Clark had witnessed the death of a fellow soldier and faced post-traumatic stress disorder. However, neither were the source of his inability to get a job.

“I didn’t know what kind of skills employers were looking for … but many of these skills I have done,” he said.

He tried finding a job at several major government contractors in Iowa City, he said, but none would hire him.

He then decided to create the Veterans’ Transferable Skills Matrix, an organized sheet explaining veterans’ most common skills.

Clark spoke Tuesday in front of more than 20 employers at the Iowa City National Guard Armory.

The event was the first session of a four-part webinar series about human-relations issues surrounding soldiers, military members, and veterans.

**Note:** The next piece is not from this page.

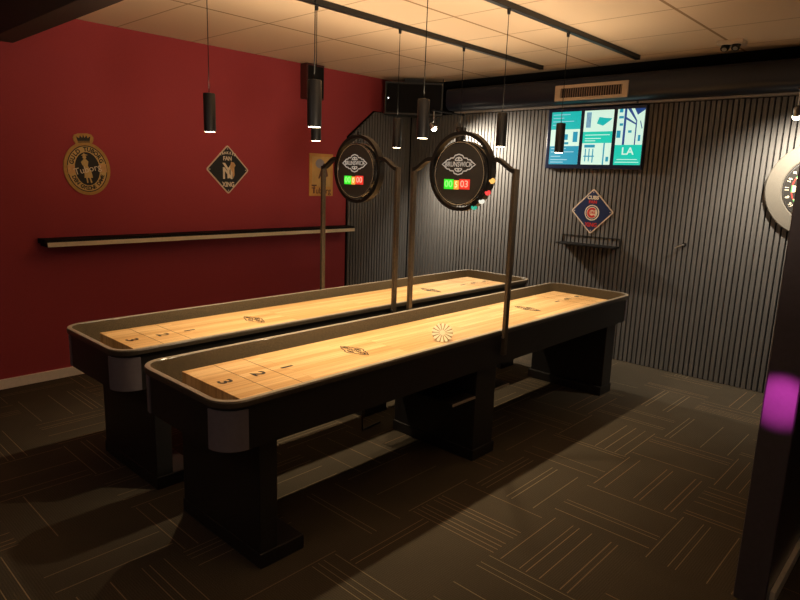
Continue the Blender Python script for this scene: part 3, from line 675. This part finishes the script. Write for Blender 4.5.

During the webinar, Lisa Rosser, the founder of “The Value of a Veteran,” spoke from a computer about the advantages and benefits of hiring former soldiers. Her website provides resources for professionals looking to hire veterans.

“It doesn’t matter what kind of an employer you are,” Rosser said. “At the end of the day … veterans have the skills you need and are an under-tapped resource with a huge pipeline.”

Rosser said employers sometimes think veterans don’t have necessary skills for a certain job.

However, she noted 81 percent of military jobs have a direct civilian equivalent.

“CEOs have never served in the military, so they have no knowledge of what they do,” Rosser said.

Rosser said employers can decipher résumés by going to O*Net, an online tool for career exploration and job analysis. It can help them cross-reference their hiring needs with military skills.

Lyra Dickerson, the UI senior assistant director of Human Resources and director of merit employment services, said university policy requires departments to explain their reasons for not selecting a veteran if he or she isn’t hired.

“[The seminar] is a good way to educate [employers] and a good resource to hire veterans,” Dickerson said. “A lot of people don’t have family members, relatives, or neighbors that have experienced military experience. This forum is very important.”

Mark Hennessey, a technical recruiting supervisor for Vangent Inc., an information management and outsourcing services firm, said he sees advantages to hiring veterans. His company has placed additional human-resources staff across Iowa to get a better understanding of the practice of hiring veterans, he said.

“You look at someone who is coming out of the service who has the experience of project management that your average individual would not get,” Hennessey said.